I agree with your logic if the puzzle was higher rated. You don't win any material, but you have to evaluate the resulting position in the line as winning for white. However, at the level where this puzzle is, it does not seem appropriate. I solved it correctly, but only because I was thinking... Hmm what would a 1400 do here? Exchange sac followed by check. You can tell that this puzzle was algorithmically selected. I don't think you would find such a puzzle in a book of chess puzzles, like the woodpecker method or something similar.
Without that tactic, black had a completely winning position, extra pawn, rooks are doubled, some threats of back rank mate,

After this tactic, black advantage is completely gone, and white have equal or better position.

So think of it as a tactic to save white from losing.
@greysensei said in #6:
> I don't think you would find such a puzzle in a book of chess puzzles, like the woodpecker method or something similar.

Why not?

I think it's an instructive puzzle. The very fact that it forces you to look beyond the material difference makes me think it should be instructive for all of you complaining about it.

> I solved it correctly, but only because I was thinking... Hmm what would a 1400 do here?

Well, I can tell you that's not how I solved it :-)

But that's the thing with puzzles and their rating, isn't it? Not everyone will solve them using the same thought process. A complicated tactic sometimes gets a low rating because everybody solves it when the solution is the most natural move, even when weak players miss checking important lines that are not the main line. Some other times an easy puzzle gets a high rating because everybody is failing it. I've even seen some horizon effect in puzzles, where some puzzles are solved more by weak players than strong ones, because the strong ones see a problem that the weak players don't, and then they don't find a solution for the problem so they try a different line...

But the point is that the rating is a result, not something given. Same as with players (where rating measures performance and not strength, and there are so many factors causing it other than strength).
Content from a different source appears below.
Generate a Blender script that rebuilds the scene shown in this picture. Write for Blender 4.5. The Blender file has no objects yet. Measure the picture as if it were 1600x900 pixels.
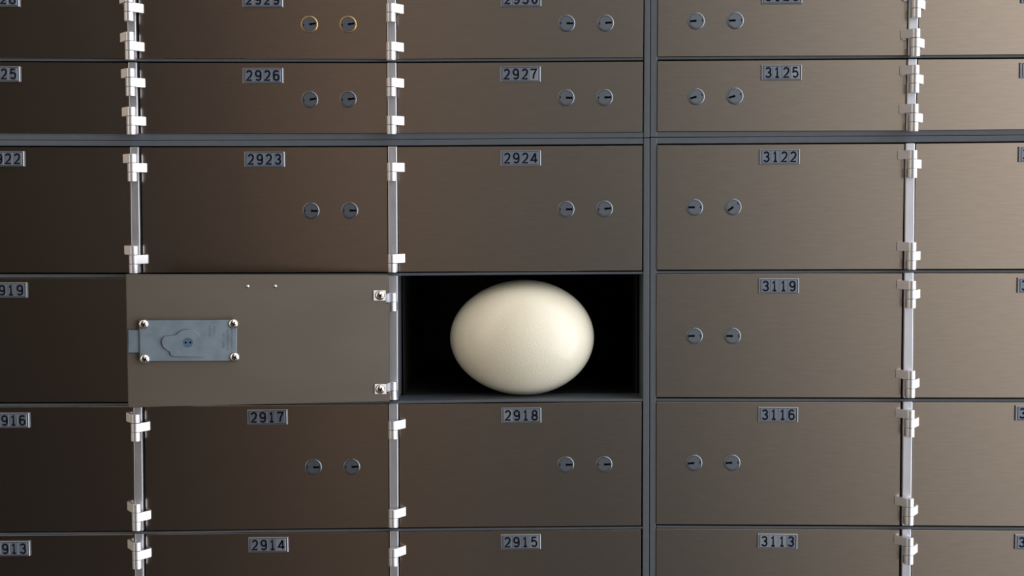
import bpy, bmesh, math, random
from mathutils import Vector, Matrix

random.seed(7)
S = bpy.context.scene
COL = S.collection

# ------------------------------------------------------------------ camera
F = 2400.0                      # focal length in pixels of the 1600 px frame
DIST = 1.58                     # metres from the wall of boxes
CZ = 1.40
PITCH = math.radians(3.24)
ROLL = math.radians(-0.20)
camd = bpy.data.cameras.new('camera')
camd.sensor_width = 36.0
camd.lens = 36.0 * F / 1600.0
camd.clip_start = 0.02
cam = bpy.data.objects.new('camera', camd)
CR = (Matrix.Rotation(math.pi / 2 - PITCH, 3, 'X') @ Matrix.Rotation(ROLL, 3, 'Z'))
CP = Vector((0, -DIST, CZ))
cam.matrix_world = Matrix.Translation(CP) @ CR.to_4x4()
COL.objects.link(cam)
S.camera = cam

S.view_settings.view_transform = 'Standard'
S.view_settings.look = 'None'
S.view_settings.gamma = 1.0
S.view_settings.exposure = 0.0
S.view_settings.use_curve_mapping = False

# ------------------------------------------------------------------ daylight of the vault room
# a dim room: a wide bright window far to the right, an added pinkish light far to the left,
# dark in front where the photographer stands
AZ = [(-180, .02, .02, .02), (-110, .05, .05, .05), (-96, .20, .19, .18), (-74, .16, .15, .14), (-62, 1.35, 1.20, .98),
      (-46, 1.35, 1.20, .98), (-38, .20, .17, .14), (-29, .018, .014, .010), (-18, .014, .011, .009), (-14, .042, .036, .033),
      (-11, .060, .047, .042), (-8, .118, .090, .080), (-5, .315, .215, .150), (-3, .195, .168, .146), (0, .138, .138, .136), (4, .106, .114, .117),
      (7, .165, .170, .17), (10, .27, .264, .254), (14, .47, .44, .41), (19, .90, .83, .76), (27, .95, .90, .86),
      (40, 1.7, 1.7, 1.7), (52, 3.5, 3.6, 3.8), (84, 3.7, 3.8, 4.0), (96, 1.5, 1.5, 1.5), (110, .3, .3, .3), (180, .02, .02, .02)]
EL = [(-90, .35), (-40, .50), (-14, .50), (0, .95), (10, 1.18), (30, 1.4), (60, 1.5), (90, 1.3)]
EL_WIN = [(-90, .25), (-45, .75), (-15, .98), (0, 1.05), (20, 1.0), (50, .62), (90, .4)]      # the tall window on the right
w = bpy.data.worlds.new('vault_room_light')
S.world = w
w.use_nodes = True
nt = w.node_tree
nt.nodes.clear()
def wn(t, **k):
    n = nt.nodes.new(t)
    for a, v in k.items():
        setattr(n, a, v)
    return n
def wm(op, a, b=None):
    n = wn('ShaderNodeMath', operation=op)
    for i, v in enumerate((a, b)):
        if v is None: continue
        if isinstance(v, (int, float)): n.inputs[i].default_value = v
        else: nt.links.new(v, n.inputs[i])
    return n.outputs[0]
tc = wn('ShaderNodeTexCoord')
sep = wn('ShaderNodeSeparateXYZ')
nt.links.new(tc.outputs['Generated'], sep.inputs[0])
az = wm('ARCTAN2', sep.outputs['X'], wm('MULTIPLY', sep.outputs['Y'], -1.0))
azf = wm('ADD', wm('DIVIDE', az, 2 * math.pi), 0.5)
el = wm('ADD', wm('DIVIDE', wm('ARCSINE', sep.outputs['Z']), math.pi), 0.5)
SC = 5.0
def ramp(fac, stops):
    r = wn('ShaderNodeValToRGB')
    e = r.color_ramp.elements
    while len(e) > 1: e.remove(e[-1])
    e[0].position = stops[0][0]; e[0].color = stops[0][1]
    for p, c in stops[1:]:
        k = e.new(p); k.color = c
    nt.links.new(fac, r.inputs[0])
    return r.outputs[0]
ra = ramp(azf, [((a + 180) / 360, (r / SC, g / SC, b / SC, 1)) for a, r, g, b in AZ])
re = ramp(el, [((a + 90) / 180, (v / 2, v / 2, v / 2, 1)) for a, v in EL])
rw = ramp(el, [((a + 90) / 180, (v / 2, v / 2, v / 2, 1)) for a, v in EL_WIN])
side = ramp(azf, [(0, (0, 0, 0, 1)), ((30 + 180) / 360, (0, 0, 0, 1)), ((46 + 180) / 360, (1, 1, 1, 1)), (1, (1, 1, 1, 1))])
pick = wn('ShaderNodeMix', data_type='RGBA')
nt.links.new(side, pick.inputs[0]); nt.links.new(re, pick.inputs[6]); nt.links.new(rw, pick.inputs[7])
re = pick.outputs[2]
mul = wn('ShaderNodeMix', data_type='RGBA', blend_type='MULTIPLY')
mul.inputs[0].default_value = 1.0
nt.links.new(ra, mul.inputs[6]); nt.links.new(re, mul.inputs[7])
bg = wn('ShaderNodeBackground')
bg.inputs['Strength'].default_value = SC * 2
nt.links.new(mul.outputs[2], bg.inputs[0])
out = wn('ShaderNodeOutputWorld')
nt.links.new(bg.outputs[0], out.inputs[0])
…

I can tell this is the kind of puzzle many weak players will solve because "that's the only tactic I see so I'll do it". When after solving it you raise the question "why is that the solution and not any other move?" and you don't have an immediate answer, I think you're exactly asking the right question and you're on your path to learning something. If then you ask yourself "why is this rated 1400?" then maybe you're onto something or maybe not (I honestly think that reflecting about it could lead you to understand ratings more than chess), but if your conclusion is that the puzzle is not instructive based on the rating then you have a problem.

Thinking that the puzzle should be obvious to you because it's 1400 is like thinking you're never going to lose to someone who's 1400. And saying it's not instructive because it's not obvious is such an oxymoron ...

@greysensei said in #1:
> I wish lichess had some human curation of these puzzles.

I wish that too. We should create a study to collect these instructive puzzles :-)

By the way, there is a human curation of puzzles. Even though there's no direct button to do it when you're training, some puzzles have been reported to be wrong in the forums and have been removed (those were different cases though, as they were objectively wrong which can happen sometimes depending on the engine's analysis depth when creating them).

So if you see a puzzle that's wrong or should be removed, I think you're doing the right thing by reporting it in the forums. I just disagree with you specifically about this particular case :-)
lichess isn't a big money company. They have an automated algorithm that creates fantastic puzzles 95% of the time with 3% of the resources available compared to chess.com.

Besides that I also think the puzzle is very educational although a bit questionable when you consider 1400 rated players are confronted by it.

Edit: percentages completely made up, but I hope they transfer the meaning.